Stern–Gerlach experiment

In quantum physics, the Stern–Gerlach experiment demonstrated that the spatial orientation of angular momentum is quantized. Thus an atomic-scale system was shown to have intrinsically quantum properties. In the original experiment, silver atoms were sent through a spatially-varying magnetic field, which deflected them before they struck a detector screen, such as a glass slide. Particles with non-zero magnetic moment were deflected, owing to the magnetic field gradient, from a straight path. The screen revealed discrete points of accumulation, rather than a continuous distribution, owing to their quantized spin. Historically, this experiment was decisive in convincing physicists of the reality of angular-momentum quantization in all atomic-scale systems. After its conception by Otto Stern in 1921, the experiment was first successfully conducted with Walther Gerlach in early 1922. Spin quantum number The Stern–Gerlach experiment involves sending silver atoms through an inhomogeneous magnetic field and observing their deflection.

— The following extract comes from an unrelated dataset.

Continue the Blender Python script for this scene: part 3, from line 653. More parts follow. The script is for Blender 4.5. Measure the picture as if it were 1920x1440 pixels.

The results show that particles possess an intrinsic angular momentum that is closely analogous to the angular momentum of a classically spinning object, but that takes only certain quantized values. Another important result is that only one component of a particle's spin can be measured at one time, meaning that the measurement of the spin along the z-axis destroys information about a particle's spin along the x and y axis. The experiment is normally conducted using electrically neutral particles such as silver atoms. This avoids the large deflection in the path of a charged particle moving through a magnetic field and allows spin-dependent effects to dominate. If the particle is treated as a classical spinning magnetic dipole, it will precess in a magnetic field because of the torque that the magnetic field exerts on the dipole (see torque-induced precession). If it moves through a homogeneous magnetic field, the forces exerted on opposite ends of the dipole cancel each other out and the trajectory of the particle is unaffected.